LJV: "...don't want to imagine them with other women" rubs me the wrong way. I don't think that's it at all. I do like them with women, and I know other slash writers who like seeing them with women. The trouble is that they don't have many decent female choices within canon, and their relationship to each other is so interesting that K/S is almost the logical conclusion of the whole deal.

The only canon female I can see Spock with is Uhura (unless you buy my explanation of his relationship with T'Pring, which most people don't); there is no one for Kirk. And through it all, they have each other.

KG: What is the motivation to write slash? One can't sell it; one can't even eat it.

LJV: Why does anyone do what they do? Who knows?

KG: Do you have any thoughts on the future of Slash on the Web?

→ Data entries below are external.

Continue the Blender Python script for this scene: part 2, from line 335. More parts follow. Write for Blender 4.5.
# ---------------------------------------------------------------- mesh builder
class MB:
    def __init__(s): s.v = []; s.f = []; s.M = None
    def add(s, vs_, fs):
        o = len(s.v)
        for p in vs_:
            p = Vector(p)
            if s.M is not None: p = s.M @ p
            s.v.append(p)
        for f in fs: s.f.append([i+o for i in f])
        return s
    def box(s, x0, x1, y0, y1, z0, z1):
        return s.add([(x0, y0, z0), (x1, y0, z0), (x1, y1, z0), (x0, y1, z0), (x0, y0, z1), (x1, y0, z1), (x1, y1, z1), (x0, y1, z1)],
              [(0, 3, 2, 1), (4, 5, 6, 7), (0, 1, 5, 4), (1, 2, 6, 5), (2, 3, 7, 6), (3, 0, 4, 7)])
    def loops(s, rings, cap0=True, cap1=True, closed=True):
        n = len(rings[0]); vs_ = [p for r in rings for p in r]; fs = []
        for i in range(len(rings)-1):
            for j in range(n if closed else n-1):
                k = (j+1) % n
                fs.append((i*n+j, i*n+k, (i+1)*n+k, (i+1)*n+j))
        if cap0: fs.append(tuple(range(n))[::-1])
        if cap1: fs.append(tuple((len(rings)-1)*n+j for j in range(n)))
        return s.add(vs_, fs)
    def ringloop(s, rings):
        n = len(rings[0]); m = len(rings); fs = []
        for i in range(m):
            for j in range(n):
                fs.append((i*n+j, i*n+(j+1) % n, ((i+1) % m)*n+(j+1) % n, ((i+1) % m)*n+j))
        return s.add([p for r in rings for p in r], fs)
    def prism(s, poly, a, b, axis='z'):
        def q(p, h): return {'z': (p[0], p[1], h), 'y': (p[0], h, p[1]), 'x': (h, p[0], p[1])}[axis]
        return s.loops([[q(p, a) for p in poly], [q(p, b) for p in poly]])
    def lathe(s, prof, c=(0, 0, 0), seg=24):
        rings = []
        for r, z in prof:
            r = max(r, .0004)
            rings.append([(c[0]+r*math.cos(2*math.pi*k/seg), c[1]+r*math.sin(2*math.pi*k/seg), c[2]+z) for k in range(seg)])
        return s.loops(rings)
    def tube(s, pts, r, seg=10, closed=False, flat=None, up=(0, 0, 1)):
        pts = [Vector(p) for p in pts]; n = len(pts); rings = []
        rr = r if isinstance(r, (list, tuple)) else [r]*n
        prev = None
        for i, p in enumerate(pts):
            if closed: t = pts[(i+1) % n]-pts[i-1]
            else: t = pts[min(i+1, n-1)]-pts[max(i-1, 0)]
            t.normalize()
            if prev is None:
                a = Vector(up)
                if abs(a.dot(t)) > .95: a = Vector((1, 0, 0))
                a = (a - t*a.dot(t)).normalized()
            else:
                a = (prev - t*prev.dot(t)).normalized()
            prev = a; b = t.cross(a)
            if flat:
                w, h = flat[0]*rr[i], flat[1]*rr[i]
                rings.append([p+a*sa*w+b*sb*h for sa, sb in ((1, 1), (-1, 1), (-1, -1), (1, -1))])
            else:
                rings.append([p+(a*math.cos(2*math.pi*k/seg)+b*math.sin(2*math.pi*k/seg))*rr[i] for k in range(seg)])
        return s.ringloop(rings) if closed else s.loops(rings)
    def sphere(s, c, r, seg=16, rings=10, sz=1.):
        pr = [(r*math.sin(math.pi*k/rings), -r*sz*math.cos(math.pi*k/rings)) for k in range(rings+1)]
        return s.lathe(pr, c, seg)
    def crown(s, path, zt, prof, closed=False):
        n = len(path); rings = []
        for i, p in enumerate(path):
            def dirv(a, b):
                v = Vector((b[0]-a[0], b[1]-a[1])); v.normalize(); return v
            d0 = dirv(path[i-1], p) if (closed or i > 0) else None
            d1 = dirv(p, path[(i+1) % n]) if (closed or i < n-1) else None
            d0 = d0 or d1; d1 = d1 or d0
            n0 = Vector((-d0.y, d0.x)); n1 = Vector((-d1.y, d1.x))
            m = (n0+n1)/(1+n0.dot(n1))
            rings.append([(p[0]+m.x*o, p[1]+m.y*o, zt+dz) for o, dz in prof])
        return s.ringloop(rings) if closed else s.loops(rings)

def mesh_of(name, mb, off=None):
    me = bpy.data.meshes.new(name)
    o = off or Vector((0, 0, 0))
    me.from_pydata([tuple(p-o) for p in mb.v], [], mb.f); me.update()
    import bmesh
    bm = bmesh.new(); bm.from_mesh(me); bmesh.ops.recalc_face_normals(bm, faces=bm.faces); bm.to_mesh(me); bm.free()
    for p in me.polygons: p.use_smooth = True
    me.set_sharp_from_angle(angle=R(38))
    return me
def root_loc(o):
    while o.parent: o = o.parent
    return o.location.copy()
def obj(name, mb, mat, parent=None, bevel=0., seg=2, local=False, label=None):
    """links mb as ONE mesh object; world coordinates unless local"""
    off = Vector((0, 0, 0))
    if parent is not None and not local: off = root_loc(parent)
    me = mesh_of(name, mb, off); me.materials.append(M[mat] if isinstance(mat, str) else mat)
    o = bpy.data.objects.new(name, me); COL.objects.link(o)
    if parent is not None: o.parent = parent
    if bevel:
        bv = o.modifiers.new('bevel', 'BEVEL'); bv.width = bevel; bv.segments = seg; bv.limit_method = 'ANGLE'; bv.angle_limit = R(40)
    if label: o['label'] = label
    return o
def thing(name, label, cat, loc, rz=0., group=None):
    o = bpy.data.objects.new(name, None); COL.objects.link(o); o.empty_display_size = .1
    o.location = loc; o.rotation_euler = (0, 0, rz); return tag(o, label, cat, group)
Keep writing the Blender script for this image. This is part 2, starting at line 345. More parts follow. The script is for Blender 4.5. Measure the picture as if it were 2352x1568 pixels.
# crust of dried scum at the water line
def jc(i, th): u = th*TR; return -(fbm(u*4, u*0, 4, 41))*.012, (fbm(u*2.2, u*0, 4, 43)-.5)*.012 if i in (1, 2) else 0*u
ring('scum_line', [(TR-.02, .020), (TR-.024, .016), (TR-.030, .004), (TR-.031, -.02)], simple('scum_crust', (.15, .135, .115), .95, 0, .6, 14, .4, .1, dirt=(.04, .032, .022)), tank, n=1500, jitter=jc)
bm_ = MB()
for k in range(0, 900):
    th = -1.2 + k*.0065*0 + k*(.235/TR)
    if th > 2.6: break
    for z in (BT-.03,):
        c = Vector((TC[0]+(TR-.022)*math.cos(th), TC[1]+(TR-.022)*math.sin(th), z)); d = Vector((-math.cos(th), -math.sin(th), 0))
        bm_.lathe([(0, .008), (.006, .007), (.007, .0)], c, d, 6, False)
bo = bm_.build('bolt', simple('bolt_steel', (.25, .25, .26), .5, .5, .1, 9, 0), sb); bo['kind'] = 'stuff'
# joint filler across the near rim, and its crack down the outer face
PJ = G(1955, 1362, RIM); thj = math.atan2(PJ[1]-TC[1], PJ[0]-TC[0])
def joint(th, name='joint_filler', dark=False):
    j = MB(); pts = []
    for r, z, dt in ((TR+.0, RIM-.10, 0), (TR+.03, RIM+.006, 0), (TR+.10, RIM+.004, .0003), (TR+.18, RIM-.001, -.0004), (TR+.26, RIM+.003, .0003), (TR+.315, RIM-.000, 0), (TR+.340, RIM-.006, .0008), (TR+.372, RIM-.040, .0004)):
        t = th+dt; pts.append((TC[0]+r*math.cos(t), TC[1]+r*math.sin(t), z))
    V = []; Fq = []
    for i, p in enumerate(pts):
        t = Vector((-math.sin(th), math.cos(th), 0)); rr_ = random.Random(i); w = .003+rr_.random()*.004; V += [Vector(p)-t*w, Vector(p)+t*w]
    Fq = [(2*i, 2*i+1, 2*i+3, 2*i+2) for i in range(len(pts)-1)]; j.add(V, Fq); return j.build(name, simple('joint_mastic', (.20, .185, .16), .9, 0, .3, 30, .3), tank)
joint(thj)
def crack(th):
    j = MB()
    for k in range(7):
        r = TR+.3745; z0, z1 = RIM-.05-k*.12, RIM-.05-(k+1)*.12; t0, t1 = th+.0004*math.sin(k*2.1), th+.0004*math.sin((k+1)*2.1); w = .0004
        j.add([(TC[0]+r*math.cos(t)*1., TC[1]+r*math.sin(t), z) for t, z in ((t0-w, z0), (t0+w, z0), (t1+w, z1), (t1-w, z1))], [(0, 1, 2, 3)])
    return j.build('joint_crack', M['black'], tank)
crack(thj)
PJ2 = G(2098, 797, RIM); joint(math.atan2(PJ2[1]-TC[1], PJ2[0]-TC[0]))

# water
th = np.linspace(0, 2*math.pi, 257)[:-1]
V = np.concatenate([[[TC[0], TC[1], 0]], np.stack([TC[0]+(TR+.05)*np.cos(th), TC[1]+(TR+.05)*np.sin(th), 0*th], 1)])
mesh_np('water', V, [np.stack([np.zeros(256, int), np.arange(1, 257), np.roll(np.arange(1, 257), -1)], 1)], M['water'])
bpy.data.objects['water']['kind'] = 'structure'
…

LJV: I'd love to see more like Raku's "The Learning Curve." Hypertext, choose-your-own-path...it was just beautiful, and innovative. Truly original--taking something that's reinterpreting a medium in the first place, and forcing the readers to interpret it again, making it interactive within an already participatory culture.

I also like the Foresmutters Project, even if I'm (frankly) not impressed with the stories I've seen so far. It's nice to see where K/S started.

KG: You're very cool. Would you like to put your website address and/or recommended URLs here?:

LJV: Thanks!

My website is http://www.andrew.cmu.edu/~jacquez/writing/fanfic.html

As for recommended sites...my interests are so much all over the spectrum, I'm not sure how many folks would be interested. I'm getting a collection of links together to put on my home page, so when those are up, folks can check there for what I'm into. I already have link collections for my Star Wars and X-Files fic up, but none yet for Trek. I'm lazy.

KG: And one final question - in your opinion, who's bigger? Kirk or Spock?

LJV: Spock's taller. Kirk has broader shoulders. You figure it out.

KG: Thank you, Laura.

LJV: Thank you! This was a lot of fun.